I think some of the behaviours I see today in people 40 and younger are proto-communisms: not buying houses, not buying cars, developing informal networks for sharing resources. It's all very piecemeal and happening in fits and starts - but that's to be expected when there isn't a centralized authority dictating. The sharing collective approach is also going to look different when nested in non-TV-mediated[1] culture.

I suspect the proto-communism efforts are going to spring up and sink back as people's needs change - and as pressure from capitalism's death throes become more intense - it ain't gonna go down easy, and it's going to try to gobble or crush everything of value while it can. I see that impulse in the strongest capitalist adherents: modern-day capital C conservatives. Sometimes they will crush something, not because they want to have it, or that it has anything to do with them, or threatens them in any way - but because they *really* don't want other people to have good things.

[1] - back in the day, one would say "Western culture", or first world or nuclear family or ... but all of these have problems. TV, however, tends to have very fixed ideas about how families should work: bumbly pudgy father, acerbic svelte mother, older daughter, younger son, nice big house, one car for everyone including the dog, personal electronics out the wahzoo, holidays in mind-numbing resorts, blah blah blah.
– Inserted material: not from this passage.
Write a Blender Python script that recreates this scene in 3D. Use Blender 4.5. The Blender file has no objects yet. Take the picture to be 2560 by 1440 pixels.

As you have probably guessed, I don't mean the family of TV programs, but the family of TV commercials.

Smartphones

Date: 2018-07-31 11:57 pm (UTC)
birguslatro: Birgus Latro III icon (Default)
From: [personal profile] birguslatro
The four smartphones I've owned have all been bought second-hand and thus not locked to any provider. (The latest was just for controlling my new robo-vacuum, but that hasn't proved a necessity yet.) And two of them were dual-Sim versions, on the off-chance that'd be useful. The idea being to use one with the best data plan, the other for the rest. Never did that, and there's now so many cheap plans available, it wouldn't be a useful cost-saving plan. That could still have other uses though.

Refurbished, unlocked named brands are an alternative way to get a good phone.